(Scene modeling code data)
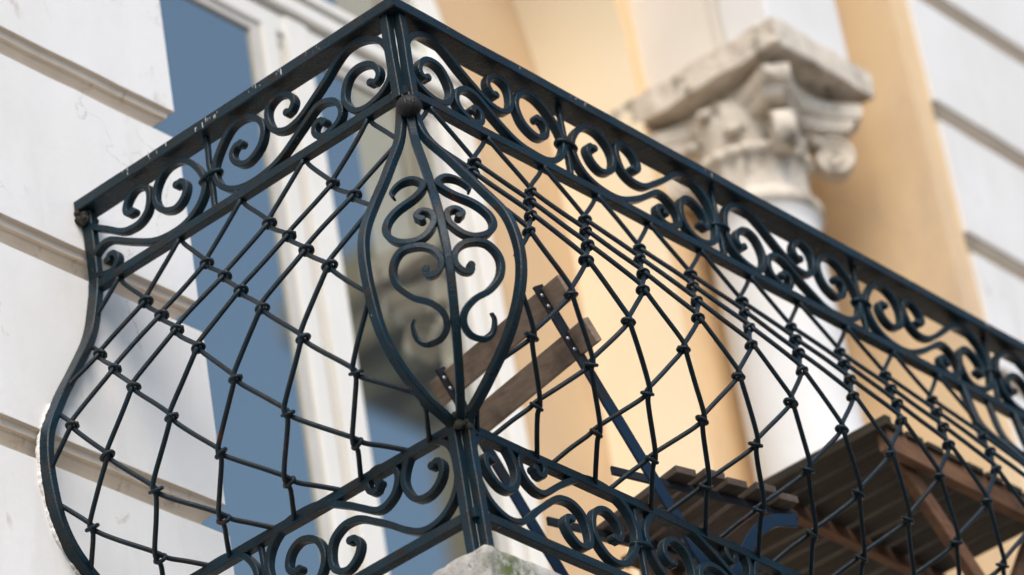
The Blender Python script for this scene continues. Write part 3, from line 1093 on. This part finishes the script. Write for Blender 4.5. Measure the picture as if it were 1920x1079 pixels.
# back slats
tilt = Matrix.Rotation(-sl, 3, 'Y')
def back_slat(zc, name='back_slat'):
    a = .535 * (-.155 - zc) - .0035
    mb = MB()
    mb.box((-.0085, -.032, -.026), (.0085, .386, .026), 0, .002, CR @ Matrix.Rotation(-math.atan(.535), 3, 'Y'), cpt(a, 0, zc))
    o = mb.build(name, WOOD, CHAIR)
    for s in (.02, .338):
        for dz in (-.012, .012):
            c = cpt(a, s, zc) + (CR @ Matrix.Rotation(-math.atan(.535), 3, 'Y')) @ Vector((-.0165, 0, dz))
            bo = MB(); blob(bo, c, .0058, 12); bo.build('bolt', BOLT, o, smooth=True)
back_slat(-.198); back_slat(-.283)
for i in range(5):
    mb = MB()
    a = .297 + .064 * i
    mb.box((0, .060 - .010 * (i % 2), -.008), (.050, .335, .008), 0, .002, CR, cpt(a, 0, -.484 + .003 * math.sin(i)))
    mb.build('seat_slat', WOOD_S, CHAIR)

# ------------------------------------------------------------------ slatted folding table
TAB = empty('slatted_table', (1.85, .35, -.985), 'dark brown slatted folding table seen from below at right, orange wood apron', 'table')
TX0, TX1, TY0, TY1, TZ = 1.455, 2.125, .012, .72, -.172
n = 9
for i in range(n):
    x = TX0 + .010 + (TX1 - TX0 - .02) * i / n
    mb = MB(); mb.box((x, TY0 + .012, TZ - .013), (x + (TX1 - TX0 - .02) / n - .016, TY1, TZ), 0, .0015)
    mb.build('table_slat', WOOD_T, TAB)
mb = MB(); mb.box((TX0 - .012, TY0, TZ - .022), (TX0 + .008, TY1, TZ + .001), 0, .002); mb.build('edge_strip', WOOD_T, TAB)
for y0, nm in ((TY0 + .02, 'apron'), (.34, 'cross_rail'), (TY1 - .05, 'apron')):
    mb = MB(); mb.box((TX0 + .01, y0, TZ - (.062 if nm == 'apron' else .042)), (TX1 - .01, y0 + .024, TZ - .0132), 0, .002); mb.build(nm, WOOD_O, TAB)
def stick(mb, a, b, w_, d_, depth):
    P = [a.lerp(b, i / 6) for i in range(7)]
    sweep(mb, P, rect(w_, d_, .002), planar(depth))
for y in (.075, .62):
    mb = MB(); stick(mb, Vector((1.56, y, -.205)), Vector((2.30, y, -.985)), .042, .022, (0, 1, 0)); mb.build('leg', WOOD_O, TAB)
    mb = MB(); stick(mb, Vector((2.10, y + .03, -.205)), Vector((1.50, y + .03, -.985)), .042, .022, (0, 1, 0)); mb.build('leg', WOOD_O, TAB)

# ------------------------------------------------------------------ street and the building across it (seen mirrored in the window)
mb = MB()
mb.box((-400, -400, -6.05), (400, 400, -6.0), 0)
o = mb.build('ground', GROUND); tag(o, kind='structure')
OPP = empty('opposite_building', (37, -13, -6), 'brown rendered building with a deep eave across the street, mirrored in the window', 'building')
OX, OY = 25.0, -10.0
mb = MB(); mb.box((OX, -16, -6), (50, OY, 32), 0)
wl = mb.build('wall', BROWNB, OPP)
mb = MB()
for dz, pr in ((17.6, .15), (17.9, .5), (18.25, .85), (18.7, .95), (19.15, .6), (19.4, .25)):
    mb.box((OX - pr, -16 - pr, dz), (50 + pr, OY + pr, dz + .30 + pr * .2), 0, .02)
mb.build('cornice', BROWNB, OPP)
for fl in range(4):
    for i in range(6):
        mb = MB(); x = OX + 2.5 + i * 3.6; z = -4 + fl * 3.7
        mb.box((x, OY + .002, z), (x + 1.3, OY + .06, z + 2.1), 0, .01)
        wn = mb.build('window', JOIN2, OPP)
        mb = MB(); mb.box((x + .12, OY + .062, z + .12), (x + 1.18, OY + .07, z + 1.98), 0)
        mb.build('pane', GLASS, wn)
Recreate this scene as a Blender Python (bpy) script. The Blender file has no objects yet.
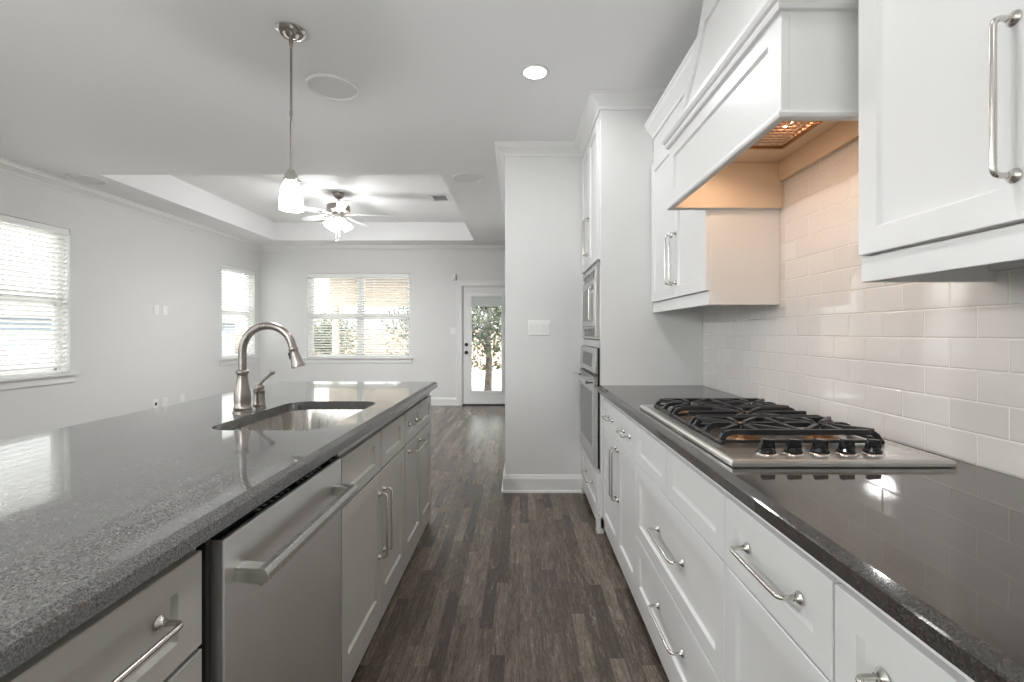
import bpy, bmesh, math, random
from mathutils import Vector, Matrix
random.seed(7)
PI = math.pi
SC = bpy.context.scene
COL = SC.collection

# ------------------------------------------------------------------ camera, sky, exposure
cam_data = bpy.data.cameras.new('camera')
cam = bpy.data.objects.new('camera', cam_data)
COL.objects.link(cam)
cam.location = (0, 0, 1.25)
cam.rotation_euler = (PI / 2, 0, 0)
cam_data.sensor_width = 36.0
cam_data.lens = 36.0 * 465 / 1024
cam_data.shift_x = -8 / 1024
cam_data.shift_y = -9 / 1024
cam_data.clip_start = 0.02
SC.camera = cam

SC.view_settings.view_transform = 'Standard'
SC.view_settings.look = 'None'
SC.view_settings.exposure = 0.85
SC.view_settings.gamma = 1.0
SC.view_settings.use_curve_mapping = False
SC.cycles.use_denoising = True
SC.cycles.max_bounces = 12
SC.cycles.diffuse_bounces = 6
SC.cycles.glossy_bounces = 5
SC.cycles.transparent_max_bounces = 16
SC.cycles.sample_clamp_indirect = 6.0
SC.cycles.caustics_reflective = False
SC.cycles.caustics_refractive = False

world = bpy.data.worlds.new('sky')
SC.world = world
world.use_nodes = True
wn = world.node_tree
wn.nodes.clear()
sky = wn.nodes.new('ShaderNodeTexSky')
sky.sky_type = 'NISHITA'
sky.sun_disc = False
sky.sun_elevation = math.radians(50)
sky.sun_rotation = math.radians(160)
sky.dust_density = 3.0
hs = wn.nodes.new('ShaderNodeHueSaturation')
hs.inputs['Saturation'].default_value = 0.0
bg = wn.nodes.new('ShaderNodeBackground')
bg.inputs['Strength'].default_value = 0.75
wo = wn.nodes.new('ShaderNodeOutputWorld')
wn.links.new(sky.outputs[0], hs.inputs['Color'])
wn.links.new(hs.outputs[0], bg.inputs['Color'])
wn.links.new(bg.outputs[0], wo.inputs['Surface'])

def lamp(name, kind, loc, energy, color=(1, 1, 1), size=0.1, rot=(0, 0, 0), **kw):
    d = bpy.data.lights.new(name, kind)
    d.energy = energy
    d.color = color
    if kind == 'AREA':
        d.shape = kw.get('shape', 'DISK')
        d.size = size
        if 'size_y' in kw: d.size_y = kw['size_y']
    elif kind == 'SUN':
        d.angle = size
    else:
        d.shadow_soft_size = size
        if kind == 'SPOT':
            d.spot_size = kw.get('spot', 2.4)
            d.spot_blend = kw.get('blend', 0.8)
    o = bpy.data.objects.new(name, d)
    o.location = loc
    o.rotation_euler = rot
    COL.objects.link(o)
    return o

lamp('sun', 'SUN', (0, -5, 20), 1.0, (1.0, 0.97, 0.92), 0.01, (math.radians(42), math.radians(-12), 0))
CANS = [(0.084, 2.613), (0.084, 0.9), (0.084, -0.9), (-2.9, 0.9), (-2.9, -0.9), (-2.9, 2.9)]  # first is the visible light; the rest are added for fill light
CAN_POWER = 3.8
PENDANT_POWER = 14
FAN_POWER = 62

# ------------------------------------------------------------------ materials
MATS = {}
def mat(name, col, rough=0.5, metal=0.0, spec=0.5, coat=0.0, emit=None, estr=0.0, ior=1.45, bump=0.0, bscale=200.0, aniso=0.0):
    if name in MATS: return MATS[name]
    m = bpy.data.materials.new(name)
    m.use_nodes = True
    nt = m.node_tree
    b = nt.nodes['Principled BSDF']
    b.inputs['Base Color'].default_value = (*col, 1)
    b.inputs['Roughness'].default_value = rough
    b.inputs['Metallic'].default_value = metal
    b.inputs['IOR'].default_value = ior
    b.inputs['Specular IOR Level'].default_value = spec
    b.inputs['Coat Weight'].default_value = coat
    if emit:
        b.inputs['Emission Color'].default_value = (*emit, 1)
        b.inputs['Emission Strength'].default_value = estr
    # gentle procedural variation so no surface is perfectly even
    tc = nt.nodes.new('ShaderNodeTexCoord')
    nz = nt.nodes.new('ShaderNodeTexNoise')
    nz.inputs['Scale'].default_value = bscale
    nt.links.new(tc.outputs['Object'], nz.inputs['Vector'])
    if bump:
        bp = nt.nodes.new('ShaderNodeBump')
        bp.inputs['Strength'].default_value = bump
        bp.inputs['Distance'].default_value = 0.002
        nt.links.new(nz.outputs[0], bp.inputs['Height'])
        nt.links.new(bp.outputs[0], b.inputs['Normal'])
    else:
        mr = nt.nodes.new('ShaderNodeMapRange')
        mr.inputs['To Min'].default_value = max(0, rough - 0.03)
        mr.inputs['To Max'].default_value = min(1, rough + 0.03)
        nt.links.new(nz.outputs[0], mr.inputs['Value'])
        nt.links.new(mr.outputs[0], b.inputs['Roughness'])
    MATS[name] = m
    return m

def s2l(r, g, b):
    f = lambda c: (c / 255 / 12.92) if c / 255 <= 0.04045 else ((c / 255 + 0.055) / 1.055) ** 2.4
    return (f(r), f(g), f(b))

def brushed(name, col, rough, scale=(1, 1, 1), strength=0.12):
    m = mat(name, col, rough, 1.0)
    nt = m.node_tree; b = nt.nodes['Principled BSDF']
    tc = nt.nodes.new('ShaderNodeTexCoord'); mp = nt.nodes.new('ShaderNodeMapping')
    mp.inputs['Scale'].default_value = scale
    nz = nt.nodes.new('ShaderNodeTexNoise'); nz.inputs['Scale'].default_value = 1.0; nz.inputs['Detail'].default_value = 4
    nt.links.new(tc.outputs['Object'], mp.inputs[0]); nt.links.new(mp.outputs[0], nz.inputs['Vector'])
    mr = nt.nodes.new('ShaderNodeMapRange')
    mr.inputs['To Min'].default_value = rough - strength; mr.inputs['To Max'].default_value = rough + strength
    nt.links.new(nz.outputs[0], mr.inputs[0]); nt.links.new(mr.outputs[0], b.inputs['Roughness'])
    return m

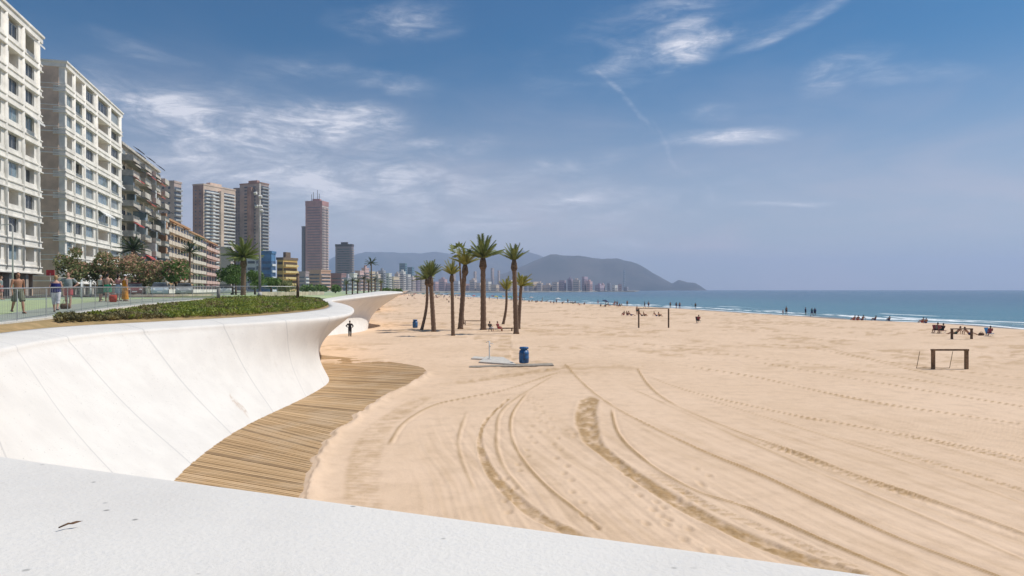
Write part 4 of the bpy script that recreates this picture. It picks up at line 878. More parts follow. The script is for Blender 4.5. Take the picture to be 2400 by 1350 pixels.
# ------------------------------------------------------------------ railing, posts, mast, lamp
STEEL = mat('brushed_steel', (.55, .55, .54), .4, .1, 3, metal=.6)
MESHM = mat('fine_steel_mesh', (.42, .44, .43), .5, .1, 3, metal=.3)
rt = resample(np.array([tuple(p) for p in rail]), 60); rh = lambda y: 1.2-.08*min(1, max(0, (y-24)/30))
for (nm, i_a, i_b) in (('railing', 0, 60),):
    root = empty('railing', tuple(rt[0]), 0, 'thin steel mesh railing between promenade and planting bed', 'railing'); o0 = Vector(rt[0])
    MB().tube([Vector(p)-o0+Vector((0, 0, rh(p[1]))) for p in rt], .028, 6).build('top_rail', STEEL, root)
    MB().tube([Vector(p)-o0+Vector((0, 0, .12)) for p in rt], .012, 4).build('bottom_rail', STEEL, root)
    q = 0
    rt2 = resample(rt, 330)
    c = MB()
    for p in rt2:
        b_ = Vector(p)-o0; c.tube([b_+Vector((0, 0, .12)), b_+Vector((0, 0, rh(p[1])))], .0028, 3)
    c.build('mesh_panel', MESHM, root)
    s_ = 0
    for p in resample(rt, 22):
        b_ = Vector(p)-o0; MB().box(b_.x-.008, b_.x+.008, b_.y-.015, b_.y+.015, b_.z, b_.z+rh(p[1])).build('post', MESHM, root)
def post(label, px, py, z, top, w, m, name='bollard', cat='post'):
    b = pt(px, py, z); h = py_z(top, b.y)-z; r_ = w/2/F*b.y
    root = empty(name, b, 0, label, cat); MB().tube([(0, 0, 0), (0, 0, h*.93)], r_, 10).build('shaft', m, root); MB().tube([(0, 0, h*.93), (0, 0, h*.97), (0, 0, h)], [r_*1.12, r_*1.12, r_*.5], 10).build('cap', m, root)
    MB().tube([(0, 0, 0), (0, 0, .05)], r_*1.6, 10).build('base_plate', m, root)
WPM = mat('white_painted_steel', (.75, .75, .73), .5, .08)
post('white post between the walking couple and the group', 191, 700, 4.25, 656, 4, WPM); post('shorter white post left of the group', 212, 698, 4.25, 656, 3.5, WPM)
post('thick brown weathered post ending the railing', 698, 700, 4.2, 640, 7, mat('rusty_post', (.20, .14, .10), .85, .3, 6)); post('grey square post at the bend of the railing', 512, 702, 4.2, 672, 8, mat('grey_post', (.30, .29, .27), .7, .2))
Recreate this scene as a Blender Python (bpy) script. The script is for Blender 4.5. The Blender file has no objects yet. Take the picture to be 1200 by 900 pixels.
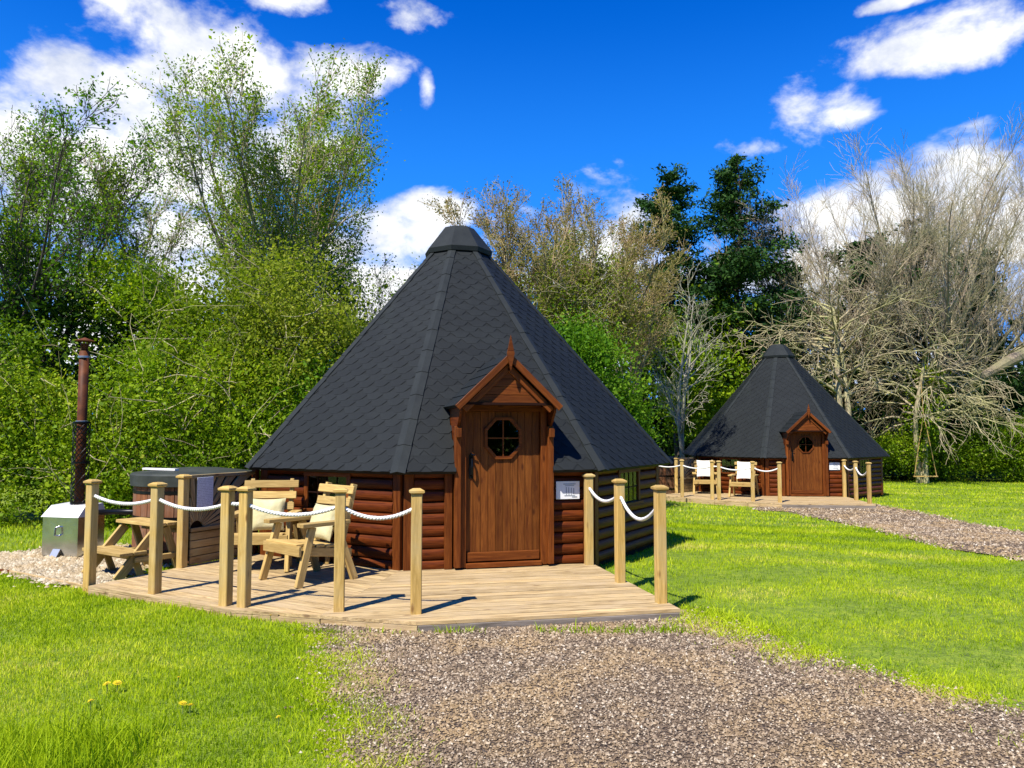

▶ _WORK TO BE COMPLETED_
Reproduce only the lines from the beginning of the data through the line that contains "for y0, nm in", both included, and please drop the pictures.

▶ _WRITTEN ANSWER_
The Blender Python script for this scene continues. Write part 3, from line 1093 on. This part finishes the script. Write for Blender 4.5. Measure the picture as if it were 1920x1079 pixels.
# back slats
tilt = Matrix.Rotation(-sl, 3, 'Y')
def back_slat(zc, name='back_slat'):
    a = .535 * (-.155 - zc) - .0035
    mb = MB()
    mb.box((-.0085, -.032, -.026), (.0085, .386, .026), 0, .002, CR @ Matrix.Rotation(-math.atan(.535), 3, 'Y'), cpt(a, 0, zc))
    o = mb.build(name, WOOD, CHAIR)
    for s in (.02, .338):
        for dz in (-.012, .012):
            c = cpt(a, s, zc) + (CR @ Matrix.Rotation(-math.atan(.535), 3, 'Y')) @ Vector((-.0165, 0, dz))
            bo = MB(); blob(bo, c, .0058, 12); bo.build('bolt', BOLT, o, smooth=True)
back_slat(-.198); back_slat(-.283)
for i in range(5):
    mb = MB()
    a = .297 + .064 * i
    mb.box((0, .060 - .010 * (i % 2), -.008), (.050, .335, .008), 0, .002, CR, cpt(a, 0, -.484 + .003 * math.sin(i)))
    mb.build('seat_slat', WOOD_S, CHAIR)

# ------------------------------------------------------------------ slatted folding table
TAB = empty('slatted_table', (1.85, .35, -.985), 'dark brown slatted folding table seen from below at right, orange wood apron', 'table')
TX0, TX1, TY0, TY1, TZ = 1.455, 2.125, .012, .72, -.172
n = 9
for i in range(n):
    x = TX0 + .010 + (TX1 - TX0 - .02) * i / n
    mb = MB(); mb.box((x, TY0 + .012, TZ - .013), (x + (TX1 - TX0 - .02) / n - .016, TY1, TZ), 0, .0015)
    mb.build('table_slat', WOOD_T, TAB)
mb = MB(); mb.box((TX0 - .012, TY0, TZ - .022), (TX0 + .008, TY1, TZ + .001), 0, .002); mb.build('edge_strip', WOOD_T, TAB)
for y0, nm in ((TY0 + .02, 'apron'), (.34, 'cross_rail'), (TY1 - .05, 'apron')):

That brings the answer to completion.